**Records**

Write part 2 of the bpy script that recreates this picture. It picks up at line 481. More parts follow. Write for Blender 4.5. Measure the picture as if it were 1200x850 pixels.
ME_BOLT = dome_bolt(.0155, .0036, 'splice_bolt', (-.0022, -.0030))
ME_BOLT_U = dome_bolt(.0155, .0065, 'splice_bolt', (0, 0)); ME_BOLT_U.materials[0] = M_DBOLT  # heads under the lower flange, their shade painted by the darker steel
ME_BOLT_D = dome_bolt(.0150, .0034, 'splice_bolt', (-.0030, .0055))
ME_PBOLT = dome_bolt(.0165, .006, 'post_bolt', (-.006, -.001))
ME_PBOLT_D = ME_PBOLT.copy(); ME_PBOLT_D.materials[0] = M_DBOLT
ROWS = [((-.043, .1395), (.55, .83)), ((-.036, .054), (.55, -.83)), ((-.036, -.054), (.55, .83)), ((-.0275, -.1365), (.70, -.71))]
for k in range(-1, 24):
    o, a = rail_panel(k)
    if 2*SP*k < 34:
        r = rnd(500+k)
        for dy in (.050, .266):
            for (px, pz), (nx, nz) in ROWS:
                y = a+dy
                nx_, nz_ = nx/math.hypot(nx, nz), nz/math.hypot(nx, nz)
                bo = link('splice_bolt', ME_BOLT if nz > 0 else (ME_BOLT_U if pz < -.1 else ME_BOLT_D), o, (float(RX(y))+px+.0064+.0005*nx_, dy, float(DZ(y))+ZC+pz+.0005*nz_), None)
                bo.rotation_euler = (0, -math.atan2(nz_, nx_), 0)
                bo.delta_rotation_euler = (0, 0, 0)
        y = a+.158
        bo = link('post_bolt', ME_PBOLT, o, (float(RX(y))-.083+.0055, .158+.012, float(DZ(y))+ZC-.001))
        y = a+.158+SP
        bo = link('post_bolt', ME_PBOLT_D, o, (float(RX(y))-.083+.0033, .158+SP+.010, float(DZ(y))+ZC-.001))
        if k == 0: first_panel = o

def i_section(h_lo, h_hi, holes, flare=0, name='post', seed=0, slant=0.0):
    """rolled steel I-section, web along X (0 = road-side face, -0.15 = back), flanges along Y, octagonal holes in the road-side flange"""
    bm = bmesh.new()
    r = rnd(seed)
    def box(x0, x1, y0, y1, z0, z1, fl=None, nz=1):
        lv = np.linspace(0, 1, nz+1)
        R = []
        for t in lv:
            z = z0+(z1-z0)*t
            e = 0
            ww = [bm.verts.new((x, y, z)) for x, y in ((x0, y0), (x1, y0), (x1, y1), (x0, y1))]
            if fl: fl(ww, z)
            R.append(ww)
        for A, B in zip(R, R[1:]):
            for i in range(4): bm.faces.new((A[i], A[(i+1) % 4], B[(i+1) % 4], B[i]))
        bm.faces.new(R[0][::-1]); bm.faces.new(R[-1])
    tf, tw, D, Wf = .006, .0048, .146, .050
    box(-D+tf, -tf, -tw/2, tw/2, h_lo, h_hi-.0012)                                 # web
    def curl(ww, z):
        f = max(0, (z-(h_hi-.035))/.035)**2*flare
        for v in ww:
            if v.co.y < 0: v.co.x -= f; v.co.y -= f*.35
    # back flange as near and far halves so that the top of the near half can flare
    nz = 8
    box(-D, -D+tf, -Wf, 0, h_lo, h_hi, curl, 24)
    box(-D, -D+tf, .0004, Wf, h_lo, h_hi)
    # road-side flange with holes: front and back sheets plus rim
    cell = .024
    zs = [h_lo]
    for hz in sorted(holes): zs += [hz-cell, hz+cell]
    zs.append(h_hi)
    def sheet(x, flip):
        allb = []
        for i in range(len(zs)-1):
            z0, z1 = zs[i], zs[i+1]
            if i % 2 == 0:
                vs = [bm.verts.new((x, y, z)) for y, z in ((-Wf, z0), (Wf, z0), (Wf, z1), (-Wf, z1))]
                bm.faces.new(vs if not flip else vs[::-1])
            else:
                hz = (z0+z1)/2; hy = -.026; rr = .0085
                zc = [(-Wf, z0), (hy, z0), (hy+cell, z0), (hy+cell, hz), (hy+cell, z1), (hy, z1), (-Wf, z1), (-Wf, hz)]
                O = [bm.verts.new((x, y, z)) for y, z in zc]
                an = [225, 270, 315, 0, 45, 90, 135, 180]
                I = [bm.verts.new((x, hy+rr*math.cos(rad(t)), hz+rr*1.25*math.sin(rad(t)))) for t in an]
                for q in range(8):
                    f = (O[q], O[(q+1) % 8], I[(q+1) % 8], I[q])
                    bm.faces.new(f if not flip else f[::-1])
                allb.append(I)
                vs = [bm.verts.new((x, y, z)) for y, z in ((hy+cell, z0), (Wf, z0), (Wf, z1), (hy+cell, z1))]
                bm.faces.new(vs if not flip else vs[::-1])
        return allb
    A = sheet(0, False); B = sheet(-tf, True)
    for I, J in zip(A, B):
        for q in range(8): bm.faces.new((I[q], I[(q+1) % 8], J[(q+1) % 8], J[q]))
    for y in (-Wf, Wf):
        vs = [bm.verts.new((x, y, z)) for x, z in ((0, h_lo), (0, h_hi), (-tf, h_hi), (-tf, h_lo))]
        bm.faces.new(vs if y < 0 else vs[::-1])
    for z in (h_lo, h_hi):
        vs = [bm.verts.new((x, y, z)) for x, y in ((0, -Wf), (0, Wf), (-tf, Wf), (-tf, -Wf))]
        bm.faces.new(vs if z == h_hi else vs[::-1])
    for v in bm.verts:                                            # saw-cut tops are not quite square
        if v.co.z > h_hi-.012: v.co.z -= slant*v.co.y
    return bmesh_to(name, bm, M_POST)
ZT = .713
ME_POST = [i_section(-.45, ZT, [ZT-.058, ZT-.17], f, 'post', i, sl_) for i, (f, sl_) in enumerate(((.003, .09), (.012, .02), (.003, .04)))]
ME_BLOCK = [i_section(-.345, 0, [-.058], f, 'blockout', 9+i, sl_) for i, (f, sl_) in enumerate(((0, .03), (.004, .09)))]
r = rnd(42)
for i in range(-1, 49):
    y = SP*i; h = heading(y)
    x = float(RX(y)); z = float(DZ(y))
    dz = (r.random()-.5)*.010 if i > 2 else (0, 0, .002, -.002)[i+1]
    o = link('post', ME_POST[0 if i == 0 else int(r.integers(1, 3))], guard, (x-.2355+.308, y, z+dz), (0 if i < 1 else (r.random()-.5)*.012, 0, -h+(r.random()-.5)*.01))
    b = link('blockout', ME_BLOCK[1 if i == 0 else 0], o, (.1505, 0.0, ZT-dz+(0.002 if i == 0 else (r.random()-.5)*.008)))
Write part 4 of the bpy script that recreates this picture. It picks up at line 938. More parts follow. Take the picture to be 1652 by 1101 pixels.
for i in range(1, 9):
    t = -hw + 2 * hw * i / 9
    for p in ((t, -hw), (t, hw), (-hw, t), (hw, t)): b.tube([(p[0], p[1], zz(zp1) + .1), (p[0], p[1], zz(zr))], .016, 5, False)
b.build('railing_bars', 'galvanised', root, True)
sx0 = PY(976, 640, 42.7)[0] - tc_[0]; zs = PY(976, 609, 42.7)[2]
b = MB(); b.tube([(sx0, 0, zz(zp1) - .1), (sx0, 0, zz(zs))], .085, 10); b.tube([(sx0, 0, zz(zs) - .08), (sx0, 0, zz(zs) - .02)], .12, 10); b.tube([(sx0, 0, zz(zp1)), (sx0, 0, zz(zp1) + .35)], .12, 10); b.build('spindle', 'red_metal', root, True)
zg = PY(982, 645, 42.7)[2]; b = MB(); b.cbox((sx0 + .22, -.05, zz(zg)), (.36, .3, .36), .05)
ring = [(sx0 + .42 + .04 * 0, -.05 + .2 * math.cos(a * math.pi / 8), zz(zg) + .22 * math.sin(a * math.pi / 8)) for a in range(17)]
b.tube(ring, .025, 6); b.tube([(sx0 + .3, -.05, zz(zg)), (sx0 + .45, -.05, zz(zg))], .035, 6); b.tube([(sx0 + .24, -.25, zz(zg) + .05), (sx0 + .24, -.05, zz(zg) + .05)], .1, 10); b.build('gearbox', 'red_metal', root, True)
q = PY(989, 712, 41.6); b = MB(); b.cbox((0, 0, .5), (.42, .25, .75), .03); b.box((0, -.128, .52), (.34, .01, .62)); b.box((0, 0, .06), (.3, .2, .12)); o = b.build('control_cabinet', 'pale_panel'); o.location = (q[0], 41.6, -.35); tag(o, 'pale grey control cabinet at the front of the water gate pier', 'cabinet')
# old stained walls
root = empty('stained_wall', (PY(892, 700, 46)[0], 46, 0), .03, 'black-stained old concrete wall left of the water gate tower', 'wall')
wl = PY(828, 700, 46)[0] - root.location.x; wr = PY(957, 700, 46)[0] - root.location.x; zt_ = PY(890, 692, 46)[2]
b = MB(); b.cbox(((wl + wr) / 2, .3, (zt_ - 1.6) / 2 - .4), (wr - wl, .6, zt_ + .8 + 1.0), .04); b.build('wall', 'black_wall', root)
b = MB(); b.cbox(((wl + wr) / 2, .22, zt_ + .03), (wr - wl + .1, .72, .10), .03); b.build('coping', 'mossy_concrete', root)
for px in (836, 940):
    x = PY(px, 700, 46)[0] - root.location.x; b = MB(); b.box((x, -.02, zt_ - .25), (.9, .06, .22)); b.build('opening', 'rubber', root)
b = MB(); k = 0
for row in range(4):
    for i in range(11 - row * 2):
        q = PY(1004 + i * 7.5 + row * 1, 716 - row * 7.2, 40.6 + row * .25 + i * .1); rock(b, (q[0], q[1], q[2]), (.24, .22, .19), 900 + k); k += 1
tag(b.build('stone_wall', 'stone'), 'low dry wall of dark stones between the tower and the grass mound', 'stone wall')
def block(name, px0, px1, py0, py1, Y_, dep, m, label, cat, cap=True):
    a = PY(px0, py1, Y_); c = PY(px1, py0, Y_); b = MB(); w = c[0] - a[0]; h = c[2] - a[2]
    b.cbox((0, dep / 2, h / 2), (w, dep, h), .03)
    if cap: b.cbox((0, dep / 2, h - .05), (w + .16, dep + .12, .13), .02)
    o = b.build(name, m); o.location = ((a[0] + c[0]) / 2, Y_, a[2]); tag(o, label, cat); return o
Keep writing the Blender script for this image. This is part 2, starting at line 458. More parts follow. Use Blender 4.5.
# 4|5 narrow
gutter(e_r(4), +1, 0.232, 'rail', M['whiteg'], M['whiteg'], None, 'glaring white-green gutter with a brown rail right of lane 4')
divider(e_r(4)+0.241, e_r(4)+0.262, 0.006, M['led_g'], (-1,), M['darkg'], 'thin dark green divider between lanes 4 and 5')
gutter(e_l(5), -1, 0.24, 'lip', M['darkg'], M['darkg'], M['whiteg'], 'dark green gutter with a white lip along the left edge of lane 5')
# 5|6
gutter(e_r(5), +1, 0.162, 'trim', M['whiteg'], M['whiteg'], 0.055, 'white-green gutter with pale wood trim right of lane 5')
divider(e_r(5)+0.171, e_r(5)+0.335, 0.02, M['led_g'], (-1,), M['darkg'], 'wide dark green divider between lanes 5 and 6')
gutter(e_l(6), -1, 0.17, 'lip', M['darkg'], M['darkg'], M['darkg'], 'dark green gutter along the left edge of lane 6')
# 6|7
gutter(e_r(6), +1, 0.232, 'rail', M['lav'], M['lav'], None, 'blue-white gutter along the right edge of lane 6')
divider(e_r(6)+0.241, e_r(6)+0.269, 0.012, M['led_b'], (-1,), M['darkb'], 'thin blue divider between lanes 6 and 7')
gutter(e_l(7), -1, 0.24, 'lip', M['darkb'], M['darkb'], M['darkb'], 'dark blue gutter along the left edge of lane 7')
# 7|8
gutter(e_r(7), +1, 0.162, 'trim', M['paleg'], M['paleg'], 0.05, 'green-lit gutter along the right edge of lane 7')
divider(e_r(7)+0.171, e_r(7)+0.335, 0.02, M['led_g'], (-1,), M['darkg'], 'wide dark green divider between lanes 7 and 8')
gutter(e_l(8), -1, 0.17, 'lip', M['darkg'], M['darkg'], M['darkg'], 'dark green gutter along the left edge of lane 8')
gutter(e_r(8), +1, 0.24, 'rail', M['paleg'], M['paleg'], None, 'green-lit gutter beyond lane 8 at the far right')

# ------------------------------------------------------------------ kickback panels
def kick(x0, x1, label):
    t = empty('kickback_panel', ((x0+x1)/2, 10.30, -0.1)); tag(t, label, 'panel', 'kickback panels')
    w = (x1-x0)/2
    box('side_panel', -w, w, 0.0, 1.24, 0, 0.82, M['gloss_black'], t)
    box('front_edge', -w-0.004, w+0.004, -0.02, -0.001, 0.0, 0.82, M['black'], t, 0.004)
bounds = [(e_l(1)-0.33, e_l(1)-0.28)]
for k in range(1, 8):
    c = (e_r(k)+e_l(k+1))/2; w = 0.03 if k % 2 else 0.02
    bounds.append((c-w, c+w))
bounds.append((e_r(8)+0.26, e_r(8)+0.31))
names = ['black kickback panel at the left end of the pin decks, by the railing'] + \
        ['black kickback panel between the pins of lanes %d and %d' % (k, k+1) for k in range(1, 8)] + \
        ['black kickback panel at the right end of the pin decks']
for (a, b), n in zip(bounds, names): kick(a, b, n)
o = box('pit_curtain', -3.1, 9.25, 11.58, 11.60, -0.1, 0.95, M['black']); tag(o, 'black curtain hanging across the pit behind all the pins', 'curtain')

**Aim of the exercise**
Report every line containing the word "parts" from the listing above.

**Full response**
Write part 2 of the bpy script that recreates this picture. It picks up at line 481. More parts follow. Write for Blender 4.5. Measure the picture as if it were 1200x850 pixels.
Write part 4 of the bpy script that recreates this picture. It picks up at line 938. More parts follow. Take the picture to be 1652 by 1101 pixels.
Keep writing the Blender script for this image. This is part 2, starting at line 458. More parts follow. Use Blender 4.5.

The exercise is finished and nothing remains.